__Exercise instructions__: Copy out the complete listing, word for word.

-- begin Collected data --

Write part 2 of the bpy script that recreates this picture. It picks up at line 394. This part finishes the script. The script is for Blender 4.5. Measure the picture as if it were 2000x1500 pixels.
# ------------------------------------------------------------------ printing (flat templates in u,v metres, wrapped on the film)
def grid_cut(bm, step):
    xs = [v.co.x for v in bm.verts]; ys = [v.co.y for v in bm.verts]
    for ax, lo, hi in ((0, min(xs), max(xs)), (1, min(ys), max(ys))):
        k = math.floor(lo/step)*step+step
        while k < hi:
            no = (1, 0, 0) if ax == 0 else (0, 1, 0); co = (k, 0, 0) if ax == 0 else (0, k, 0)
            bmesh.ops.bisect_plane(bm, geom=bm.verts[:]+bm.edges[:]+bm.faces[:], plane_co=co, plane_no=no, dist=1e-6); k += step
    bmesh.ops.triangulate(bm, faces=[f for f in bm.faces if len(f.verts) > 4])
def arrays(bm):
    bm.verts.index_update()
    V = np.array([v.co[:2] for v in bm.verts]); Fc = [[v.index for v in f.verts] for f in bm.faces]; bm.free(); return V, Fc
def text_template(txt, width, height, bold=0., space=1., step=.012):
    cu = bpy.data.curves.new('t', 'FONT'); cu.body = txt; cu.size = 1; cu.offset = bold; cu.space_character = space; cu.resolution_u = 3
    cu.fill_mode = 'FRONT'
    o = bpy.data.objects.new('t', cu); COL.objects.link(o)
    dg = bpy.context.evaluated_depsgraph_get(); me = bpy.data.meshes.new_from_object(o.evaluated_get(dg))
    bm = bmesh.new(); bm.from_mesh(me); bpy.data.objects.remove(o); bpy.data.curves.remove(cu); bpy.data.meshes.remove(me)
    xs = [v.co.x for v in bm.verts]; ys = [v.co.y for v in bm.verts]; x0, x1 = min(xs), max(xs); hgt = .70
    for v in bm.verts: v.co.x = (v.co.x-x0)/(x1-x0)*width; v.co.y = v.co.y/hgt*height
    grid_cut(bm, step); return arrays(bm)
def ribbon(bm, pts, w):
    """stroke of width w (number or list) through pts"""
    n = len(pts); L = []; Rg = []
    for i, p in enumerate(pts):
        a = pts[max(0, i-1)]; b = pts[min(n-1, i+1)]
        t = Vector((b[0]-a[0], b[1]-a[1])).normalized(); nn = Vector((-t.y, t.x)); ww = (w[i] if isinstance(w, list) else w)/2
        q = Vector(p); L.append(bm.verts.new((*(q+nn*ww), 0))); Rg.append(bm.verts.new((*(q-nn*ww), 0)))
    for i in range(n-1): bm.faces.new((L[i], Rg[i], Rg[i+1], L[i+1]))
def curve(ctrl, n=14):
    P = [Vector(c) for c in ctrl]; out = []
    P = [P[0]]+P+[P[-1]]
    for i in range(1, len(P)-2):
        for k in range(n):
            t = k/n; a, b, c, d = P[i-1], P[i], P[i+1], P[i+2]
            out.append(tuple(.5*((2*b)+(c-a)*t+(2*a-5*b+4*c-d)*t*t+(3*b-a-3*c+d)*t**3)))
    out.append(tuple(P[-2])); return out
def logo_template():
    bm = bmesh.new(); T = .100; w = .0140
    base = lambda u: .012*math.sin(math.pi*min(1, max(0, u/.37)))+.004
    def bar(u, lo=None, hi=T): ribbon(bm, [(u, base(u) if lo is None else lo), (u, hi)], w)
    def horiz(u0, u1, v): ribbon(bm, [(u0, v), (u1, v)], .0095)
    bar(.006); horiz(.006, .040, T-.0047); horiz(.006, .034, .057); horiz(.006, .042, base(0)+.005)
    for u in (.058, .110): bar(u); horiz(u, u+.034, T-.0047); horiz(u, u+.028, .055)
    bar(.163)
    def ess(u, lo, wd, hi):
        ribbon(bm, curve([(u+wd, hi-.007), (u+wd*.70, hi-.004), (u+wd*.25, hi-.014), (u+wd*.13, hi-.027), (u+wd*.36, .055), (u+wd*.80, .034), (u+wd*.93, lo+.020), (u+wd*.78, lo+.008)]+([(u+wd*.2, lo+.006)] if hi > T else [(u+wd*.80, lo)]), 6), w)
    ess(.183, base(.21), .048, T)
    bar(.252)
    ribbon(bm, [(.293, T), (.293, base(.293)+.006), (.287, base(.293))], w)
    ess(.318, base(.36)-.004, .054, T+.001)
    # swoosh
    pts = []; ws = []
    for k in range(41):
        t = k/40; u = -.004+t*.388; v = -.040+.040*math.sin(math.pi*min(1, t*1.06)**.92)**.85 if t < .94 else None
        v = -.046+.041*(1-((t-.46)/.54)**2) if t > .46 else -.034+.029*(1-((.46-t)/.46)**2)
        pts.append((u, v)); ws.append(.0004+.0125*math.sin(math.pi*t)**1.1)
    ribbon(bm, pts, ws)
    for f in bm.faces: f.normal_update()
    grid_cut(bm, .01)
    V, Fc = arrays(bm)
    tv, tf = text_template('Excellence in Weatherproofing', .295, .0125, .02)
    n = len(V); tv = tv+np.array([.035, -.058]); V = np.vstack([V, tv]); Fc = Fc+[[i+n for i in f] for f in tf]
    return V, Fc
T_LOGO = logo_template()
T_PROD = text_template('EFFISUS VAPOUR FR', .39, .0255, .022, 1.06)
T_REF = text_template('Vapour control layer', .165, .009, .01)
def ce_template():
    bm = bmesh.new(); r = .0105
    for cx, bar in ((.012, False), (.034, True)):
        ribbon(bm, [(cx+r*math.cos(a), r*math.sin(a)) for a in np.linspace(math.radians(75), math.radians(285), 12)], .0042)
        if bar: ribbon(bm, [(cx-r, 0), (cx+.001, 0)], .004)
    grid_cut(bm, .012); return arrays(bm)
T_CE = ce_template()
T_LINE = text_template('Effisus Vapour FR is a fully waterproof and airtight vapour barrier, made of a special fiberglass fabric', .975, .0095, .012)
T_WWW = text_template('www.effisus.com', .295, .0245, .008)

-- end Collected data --

__Result of this exercise__:
Write part 2 of the bpy script that recreates this picture. It picks up at line 394. This part finishes the script. The script is for Blender 4.5. Measure the picture as if it were 2000x1500 pixels.
# ------------------------------------------------------------------ printing (flat templates in u,v metres, wrapped on the film)
def grid_cut(bm, step):
    xs = [v.co.x for v in bm.verts]; ys = [v.co.y for v in bm.verts]
    for ax, lo, hi in ((0, min(xs), max(xs)), (1, min(ys), max(ys))):
        k = math.floor(lo/step)*step+step
        while k < hi:
            no = (1, 0, 0) if ax == 0 else (0, 1, 0); co = (k, 0, 0) if ax == 0 else (0, k, 0)
            bmesh.ops.bisect_plane(bm, geom=bm.verts[:]+bm.edges[:]+bm.faces[:], plane_co=co, plane_no=no, dist=1e-6); k += step
    bmesh.ops.triangulate(bm, faces=[f for f in bm.faces if len(f.verts) > 4])
def arrays(bm):
    bm.verts.index_update()
    V = np.array([v.co[:2] for v in bm.verts]); Fc = [[v.index for v in f.verts] for f in bm.faces]; bm.free(); return V, Fc
def text_template(txt, width, height, bold=0., space=1., step=.012):
    cu = bpy.data.curves.new('t', 'FONT'); cu.body = txt; cu.size = 1; cu.offset = bold; cu.space_character = space; cu.resolution_u = 3
    cu.fill_mode = 'FRONT'
    o = bpy.data.objects.new('t', cu); COL.objects.link(o)
    dg = bpy.context.evaluated_depsgraph_get(); me = bpy.data.meshes.new_from_object(o.evaluated_get(dg))
    bm = bmesh.new(); bm.from_mesh(me); bpy.data.objects.remove(o); bpy.data.curves.remove(cu); bpy.data.meshes.remove(me)
    xs = [v.co.x for v in bm.verts]; ys = [v.co.y for v in bm.verts]; x0, x1 = min(xs), max(xs); hgt = .70
    for v in bm.verts: v.co.x = (v.co.x-x0)/(x1-x0)*width; v.co.y = v.co.y/hgt*height
    grid_cut(bm, step); return arrays(bm)
def ribbon(bm, pts, w):
    """stroke of width w (number or list) through pts"""
    n = len(pts); L = []; Rg = []
    for i, p in enumerate(pts):
        a = pts[max(0, i-1)]; b = pts[min(n-1, i+1)]
        t = Vector((b[0]-a[0], b[1]-a[1])).normalized(); nn = Vector((-t.y, t.x)); ww = (w[i] if isinstance(w, list) else w)/2
        q = Vector(p); L.append(bm.verts.new((*(q+nn*ww), 0))); Rg.append(bm.verts.new((*(q-nn*ww), 0)))
    for i in range(n-1): bm.faces.new((L[i], Rg[i], Rg[i+1], L[i+1]))
def curve(ctrl, n=14):
    P = [Vector(c) for c in ctrl]; out = []
    P = [P[0]]+P+[P[-1]]
    for i in range(1, len(P)-2):
        for k in range(n):
            t = k/n; a, b, c, d = P[i-1], P[i], P[i+1], P[i+2]
            out.append(tuple(.5*((2*b)+(c-a)*t+(2*a-5*b+4*c-d)*t*t+(3*b-a-3*c+d)*t**3)))
    out.append(tuple(P[-2])); return out
def logo_template():
    bm = bmesh.new(); T = .100; w = .0140
    base = lambda u: .012*math.sin(math.pi*min(1, max(0, u/.37)))+.004
    def bar(u, lo=None, hi=T): ribbon(bm, [(u, base(u) if lo is None else lo), (u, hi)], w)
    def horiz(u0, u1, v): ribbon(bm, [(u0, v), (u1, v)], .0095)
    bar(.006); horiz(.006, .040, T-.0047); horiz(.006, .034, .057); horiz(.006, .042, base(0)+.005)
    for u in (.058, .110): bar(u); horiz(u, u+.034, T-.0047); horiz(u, u+.028, .055)
    bar(.163)
    def ess(u, lo, wd, hi):
        ribbon(bm, curve([(u+wd, hi-.007), (u+wd*.70, hi-.004), (u+wd*.25, hi-.014), (u+wd*.13, hi-.027), (u+wd*.36, .055), (u+wd*.80, .034), (u+wd*.93, lo+.020), (u+wd*.78, lo+.008)]+([(u+wd*.2, lo+.006)] if hi > T else [(u+wd*.80, lo)]), 6), w)
    ess(.183, base(.21), .048, T)
    bar(.252)
    ribbon(bm, [(.293, T), (.293, base(.293)+.006), (.287, base(.293))], w)
    ess(.318, base(.36)-.004, .054, T+.001)
    # swoosh
    pts = []; ws = []
    for k in range(41):
        t = k/40; u = -.004+t*.388; v = -.040+.040*math.sin(math.pi*min(1, t*1.06)**.92)**.85 if t < .94 else None
        v = -.046+.041*(1-((t-.46)/.54)**2) if t > .46 else -.034+.029*(1-((.46-t)/.46)**2)
        pts.append((u, v)); ws.append(.0004+.0125*math.sin(math.pi*t)**1.1)
    ribbon(bm, pts, ws)
    for f in bm.faces: f.normal_update()
    grid_cut(bm, .01)
    V, Fc = arrays(bm)
    tv, tf = text_template('Excellence in Weatherproofing', .295, .0125, .02)
    n = len(V); tv = tv+np.array([.035, -.058]); V = np.vstack([V, tv]); Fc = Fc+[[i+n for i in f] for f in tf]
    return V, Fc
T_LOGO = logo_template()
T_PROD = text_template('EFFISUS VAPOUR FR', .39, .0255, .022, 1.06)
T_REF = text_template('Vapour control layer', .165, .009, .01)
def ce_template():
    bm = bmesh.new(); r = .0105
    for cx, bar in ((.012, False), (.034, True)):
        ribbon(bm, [(cx+r*math.cos(a), r*math.sin(a)) for a in np.linspace(math.radians(75), math.radians(285), 12)], .0042)
        if bar: ribbon(bm, [(cx-r, 0), (cx+.001, 0)], .004)
    grid_cut(bm, .012); return arrays(bm)
T_CE = ce_template()
T_LINE = text_template('Effisus Vapour FR is a fully waterproof and airtight vapour barrier, made of a special fiberglass fabric', .975, .0095, .012)
T_WWW = text_template('www.effisus.com', .295, .0245, .008)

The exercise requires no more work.